A few years ago, the partner at Coffman Coleman Andrews & Grogan found himself swapping nun memories with his former classmate, Danielle Schaff – and the beginnings of their book, “Don’t Chew Jesus! A Collection of Memorable Nun Stories,” began to brew.

“The point of the stories is this is a part of our past that needs to be passed on,” said Prendergast, who was president of the Jacksonville Bar Association six years ago. “We’re not saying it was necessarily a superior education, but it was different. It was something that shaped our lives.”

He and Schaff started collecting nun stories from former classmates and then strangers who submitted their tales via a Web site or hotline. As the authors learned more than they’d ever needed to know about nuns, they found the nuns they remembered from childhood were no longer teaching.

“We didn’t realize the void sisters left behind until hearing the recollections of so many others,” they wrote in the book’s introduction. “It hadn’t fully dawned on us the nuns we knew truly were gone. Many are deceased and others are living in retirement. There are fewer nuns today replacing the older sisters and those who do, for the most part, are serving in areas outside the classroom.”

The book compiles about 400 nun stories and is named after a story from Prendergast and Schaff’s school days. Prendergast said the title usually has to be explained to those outside the Catholic faith.

“The first Communion, it’s a big deal,” he said. “Catholics believe the bread and wine during the Mass are the body and the blood of Christ. ...There’s a lot of reverence. If no one’s drinking the wine, you can’t just pour it down the drain. You have to drink it.”

The “Don’t Chew Jesus!” story came from instructions the nuns gave children on consuming the Communion wafers, often having them practice on unblessed wafers. Prendergast said they even had techniques for removing the wafers from the roof of the mouth without letting them touch any teeth. The kids even used Necco wafers to “play Communion” at home.

“Now, I think, our teeth are not considered irreverent,” he said.

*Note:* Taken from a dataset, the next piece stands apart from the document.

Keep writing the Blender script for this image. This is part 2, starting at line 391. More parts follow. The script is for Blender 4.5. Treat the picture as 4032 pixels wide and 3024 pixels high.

Prendergast said the book was intended to be funny and nostalgic. He and Schaff did get one or two upsetting submissions describing abuse, but Prendergast said the vast majority had a lighthearted, if not appreciative, tone.

“The nuns used to teach you how to baptize someone in case you were walking and saw someone dying by the side of the road,” he said with a smile. “And you would just live for the day you could walk on the side of the road and get to baptize somebody.”

Besides humor, “Don’t Chew Jesus!” explores some of the longterm impact of the nuns. For Prendergast, those effects range from volunteering to guilting his children into attending church. (“How much fun do you think it was on the cross?” he said.)

“There was always a big push on not just doing the right thing and not doing wrong, but going out of the way to do things that were right,” he said. “If I come to work here and see a piece of paper on the ground, I have to go pick it up.”

The book serves as a nostalgic trip through the past for those who were taught by nuns, Prendergast said. He hopes the stories will also entertain “publics” and those who attended Catholic school after the nuns’ heyday.

“I hope they have an appreciation for getting an understanding of what our experience has been,” said Prendergast. “To some extent, Catholics are still a big mystery.”

A portion of the book’s proceeds go to Support Our Aging Religious, a national nonprofit organization that aims to provide financial security for elderly and frail members of Catholic religious congregations. There are more than 70,000 nuns nationwide with an average age of 69. Many nuns worked with no pension plans, and the National Religious Retirement Office estimates the retirement liability of the nation’s retired religious is about $6.1 billion.